Se toma el nombre de común, de la comunidad, de lo comunal, de la participación o hermandad [fellowship]; porque comúnmente, donde los hombres tienen derechos de pasto [common of pasture] para la alimentación de sus animales y ganado, el ganado suele apacentar de modo comunal.

Ciento cincuenta años después, se publicó una cuarta edición, «corregida y aumentada», en la que aparecía este pasaje, si bien desprovisto del término «hermandad» [fellowship][491]. De este modo, la codificación textual de la comunalización quedaba malinterpretada y reducida: se cerraban los posibles significados del texto con la eliminación de un poderoso término que representa reparto, agencia e igualdad.

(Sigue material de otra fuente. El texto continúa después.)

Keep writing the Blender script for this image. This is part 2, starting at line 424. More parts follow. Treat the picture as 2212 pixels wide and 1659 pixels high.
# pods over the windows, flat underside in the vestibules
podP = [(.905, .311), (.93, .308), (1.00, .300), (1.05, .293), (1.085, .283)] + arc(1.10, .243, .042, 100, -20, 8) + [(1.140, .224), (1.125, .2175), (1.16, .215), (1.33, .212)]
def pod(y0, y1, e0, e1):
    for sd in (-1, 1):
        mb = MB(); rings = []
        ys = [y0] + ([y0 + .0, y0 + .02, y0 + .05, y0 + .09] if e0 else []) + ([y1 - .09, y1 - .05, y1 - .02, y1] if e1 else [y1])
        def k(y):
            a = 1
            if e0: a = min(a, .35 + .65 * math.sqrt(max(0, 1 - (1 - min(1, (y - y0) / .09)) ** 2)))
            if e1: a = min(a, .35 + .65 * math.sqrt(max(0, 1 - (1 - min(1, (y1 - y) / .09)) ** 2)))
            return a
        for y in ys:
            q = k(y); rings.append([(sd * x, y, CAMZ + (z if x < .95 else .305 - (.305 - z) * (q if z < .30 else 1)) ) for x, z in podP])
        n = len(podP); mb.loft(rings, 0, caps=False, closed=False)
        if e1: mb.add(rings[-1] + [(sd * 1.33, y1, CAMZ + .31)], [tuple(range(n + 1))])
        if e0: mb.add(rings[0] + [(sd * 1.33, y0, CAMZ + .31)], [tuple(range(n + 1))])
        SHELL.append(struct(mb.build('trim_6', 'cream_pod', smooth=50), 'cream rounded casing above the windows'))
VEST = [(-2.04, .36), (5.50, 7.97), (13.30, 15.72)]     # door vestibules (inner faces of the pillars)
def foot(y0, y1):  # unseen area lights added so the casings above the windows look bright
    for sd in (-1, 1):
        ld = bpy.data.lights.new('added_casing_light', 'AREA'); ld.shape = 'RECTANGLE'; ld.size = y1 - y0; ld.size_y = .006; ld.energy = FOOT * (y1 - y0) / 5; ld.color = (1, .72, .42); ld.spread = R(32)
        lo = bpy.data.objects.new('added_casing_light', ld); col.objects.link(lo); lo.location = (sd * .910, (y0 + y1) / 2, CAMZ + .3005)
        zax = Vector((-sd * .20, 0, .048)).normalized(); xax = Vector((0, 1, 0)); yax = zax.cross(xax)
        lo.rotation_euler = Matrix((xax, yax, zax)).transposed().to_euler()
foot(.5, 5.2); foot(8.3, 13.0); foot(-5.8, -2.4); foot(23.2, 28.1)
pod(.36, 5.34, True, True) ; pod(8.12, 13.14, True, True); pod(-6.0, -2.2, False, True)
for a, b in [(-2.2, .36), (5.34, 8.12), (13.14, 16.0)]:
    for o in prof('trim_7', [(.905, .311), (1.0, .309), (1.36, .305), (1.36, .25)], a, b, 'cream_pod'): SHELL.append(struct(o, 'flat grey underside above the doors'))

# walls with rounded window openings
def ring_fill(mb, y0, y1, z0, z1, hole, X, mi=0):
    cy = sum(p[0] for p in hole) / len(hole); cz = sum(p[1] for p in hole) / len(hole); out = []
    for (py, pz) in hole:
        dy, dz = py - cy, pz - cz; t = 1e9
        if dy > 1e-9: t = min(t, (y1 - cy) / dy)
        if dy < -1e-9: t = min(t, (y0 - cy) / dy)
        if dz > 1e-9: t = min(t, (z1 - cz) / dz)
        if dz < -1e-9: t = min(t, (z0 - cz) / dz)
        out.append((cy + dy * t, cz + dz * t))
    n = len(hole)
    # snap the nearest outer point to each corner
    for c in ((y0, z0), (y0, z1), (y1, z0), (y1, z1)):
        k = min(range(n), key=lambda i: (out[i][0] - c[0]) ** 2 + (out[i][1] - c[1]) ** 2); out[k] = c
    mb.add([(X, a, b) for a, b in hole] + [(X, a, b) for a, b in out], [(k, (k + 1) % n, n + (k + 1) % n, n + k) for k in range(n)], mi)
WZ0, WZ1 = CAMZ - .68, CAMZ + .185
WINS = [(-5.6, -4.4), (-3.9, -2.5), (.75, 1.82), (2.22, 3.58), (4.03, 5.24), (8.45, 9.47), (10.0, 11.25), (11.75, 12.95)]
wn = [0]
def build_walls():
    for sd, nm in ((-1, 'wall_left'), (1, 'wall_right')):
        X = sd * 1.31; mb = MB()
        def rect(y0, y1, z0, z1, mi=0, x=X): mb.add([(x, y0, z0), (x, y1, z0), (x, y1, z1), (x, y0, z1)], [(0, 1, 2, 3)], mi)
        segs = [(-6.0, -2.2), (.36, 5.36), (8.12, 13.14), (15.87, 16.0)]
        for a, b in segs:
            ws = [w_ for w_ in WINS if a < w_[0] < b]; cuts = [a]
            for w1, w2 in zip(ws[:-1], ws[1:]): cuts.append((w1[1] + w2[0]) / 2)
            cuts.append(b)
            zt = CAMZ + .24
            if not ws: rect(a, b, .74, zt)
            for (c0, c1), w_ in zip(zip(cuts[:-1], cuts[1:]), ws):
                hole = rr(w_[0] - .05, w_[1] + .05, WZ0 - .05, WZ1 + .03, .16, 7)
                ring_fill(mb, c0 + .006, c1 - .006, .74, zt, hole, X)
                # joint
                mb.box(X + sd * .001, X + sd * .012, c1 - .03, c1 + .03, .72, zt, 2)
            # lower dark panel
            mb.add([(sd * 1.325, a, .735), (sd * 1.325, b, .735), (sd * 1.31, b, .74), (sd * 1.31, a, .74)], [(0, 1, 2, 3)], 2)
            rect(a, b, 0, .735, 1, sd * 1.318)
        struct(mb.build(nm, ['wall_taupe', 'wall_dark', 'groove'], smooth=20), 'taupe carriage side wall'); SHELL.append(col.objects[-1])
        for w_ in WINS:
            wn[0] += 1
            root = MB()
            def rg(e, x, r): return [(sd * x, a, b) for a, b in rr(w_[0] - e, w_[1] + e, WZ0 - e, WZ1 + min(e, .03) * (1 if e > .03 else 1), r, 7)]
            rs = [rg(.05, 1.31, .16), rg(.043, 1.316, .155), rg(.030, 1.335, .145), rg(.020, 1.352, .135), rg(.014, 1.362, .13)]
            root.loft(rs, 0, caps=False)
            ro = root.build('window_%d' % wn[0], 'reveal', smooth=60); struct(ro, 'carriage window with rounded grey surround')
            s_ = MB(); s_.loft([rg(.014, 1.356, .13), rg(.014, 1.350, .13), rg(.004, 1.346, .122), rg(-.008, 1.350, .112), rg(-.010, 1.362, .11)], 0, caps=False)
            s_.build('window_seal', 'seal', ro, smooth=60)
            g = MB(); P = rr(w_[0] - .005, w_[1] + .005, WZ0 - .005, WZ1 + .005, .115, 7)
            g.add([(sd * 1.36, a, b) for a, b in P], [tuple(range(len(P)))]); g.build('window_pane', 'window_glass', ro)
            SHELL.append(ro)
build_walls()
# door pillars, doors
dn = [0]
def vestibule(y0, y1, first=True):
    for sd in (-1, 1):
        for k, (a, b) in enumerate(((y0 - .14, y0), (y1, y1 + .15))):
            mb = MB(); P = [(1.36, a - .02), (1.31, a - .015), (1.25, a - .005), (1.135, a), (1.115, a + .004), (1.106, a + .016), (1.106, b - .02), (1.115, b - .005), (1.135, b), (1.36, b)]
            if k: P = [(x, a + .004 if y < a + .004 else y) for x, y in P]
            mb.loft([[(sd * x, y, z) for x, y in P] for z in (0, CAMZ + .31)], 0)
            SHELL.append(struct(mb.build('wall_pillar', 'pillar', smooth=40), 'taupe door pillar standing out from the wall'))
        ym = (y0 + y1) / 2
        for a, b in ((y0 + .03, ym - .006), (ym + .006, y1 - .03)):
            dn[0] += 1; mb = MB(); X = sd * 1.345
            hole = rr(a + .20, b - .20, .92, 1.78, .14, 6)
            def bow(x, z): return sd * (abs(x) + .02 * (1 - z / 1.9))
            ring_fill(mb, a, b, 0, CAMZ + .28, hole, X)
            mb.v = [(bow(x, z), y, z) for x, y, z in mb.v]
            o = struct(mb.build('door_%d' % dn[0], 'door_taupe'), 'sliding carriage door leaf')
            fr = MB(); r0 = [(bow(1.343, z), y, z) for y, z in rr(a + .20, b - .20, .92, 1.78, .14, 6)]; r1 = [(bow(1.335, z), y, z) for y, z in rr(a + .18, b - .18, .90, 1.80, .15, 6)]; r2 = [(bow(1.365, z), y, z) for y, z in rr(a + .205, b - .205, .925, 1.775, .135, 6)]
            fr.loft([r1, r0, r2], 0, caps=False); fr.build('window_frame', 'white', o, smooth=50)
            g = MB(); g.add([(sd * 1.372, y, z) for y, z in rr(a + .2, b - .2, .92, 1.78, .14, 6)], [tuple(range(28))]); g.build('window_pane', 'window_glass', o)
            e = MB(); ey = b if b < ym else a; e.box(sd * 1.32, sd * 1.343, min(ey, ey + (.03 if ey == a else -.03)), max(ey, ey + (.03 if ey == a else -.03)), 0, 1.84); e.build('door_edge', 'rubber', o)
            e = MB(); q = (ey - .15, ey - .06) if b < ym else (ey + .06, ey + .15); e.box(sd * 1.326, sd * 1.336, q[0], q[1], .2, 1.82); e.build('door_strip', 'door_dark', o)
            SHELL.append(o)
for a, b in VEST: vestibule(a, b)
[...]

Hablar de los comunes como si fueran recursos naturales es como mínimo engañoso y puede llegar a ser peligroso: los comunes son una actividad y, en cualquier caso, expresan relaciones sociales inseparables de las relaciones con la naturaleza. Sería mejor conservar la palabra como verbo, como actividad, antes que como un nombre, un sustantivo. Pero aquí hay también una trampa. Los capitalistas y el Banco Mundial preferirían que utilizáramos el hacer-común como modo de socializar la pobreza y así poder privatizar la riqueza. El hacer-común del pasado, el trabajo previo de nuestros antecesores, sobrevive como legado en la forma de capital, y esto también debe ser reclamado en nuestra constitución. El artículo LXI, en el que se otorga libertad sobre las communia totius terrae,[492] proporciona el derecho de resistencia frente a la realidad de un planeta de ciudades miseria, comunidades cercadas y terror sin fin.

Tres proposiciones saltan a la arena en lo tocante a las masas, las ideas y la voluntad de contribuir a ese común planetario. Una: hay ahora más proletarios sobre la faz de la tierra, tanto en términos relativos como absolutos, que en cualquier otro momento de la historia, así que incluso si los conservadores hacen sonar la trompeta «del fin de la historia», la clase que puede acabar con todas las clases es una posibilidad democrática. Dos: hay movimientos activos del hacer-común humano y demandas globales de distribución de la riqueza y de salvaguarda de los recursos comunes en cada continente, desde los movimientos de huertos urbanos hasta los intercambios internacionales de hidrocarburos, proyectos todos ellos de un comunismo autónomo real. Tres: existe un movimiento activista que lucha contra el imperialismo estadounidense. Estas proposiciones exigen que nos levantemos y nos pongamos en marcha, ya que si las dejamos solas terminarán en derrota o en desastre. Las Cartas de Libertades no implican lamentaciones ni añoranza, ciertamente tampoco implican una reinstauración del medievalismo y, desde luego, nuestro deber no es llevar a cabo sus promesas aunque, como este libro ha pretendido demostrar, permanezcan vivas para ayudarnos a cumplir las nuestras.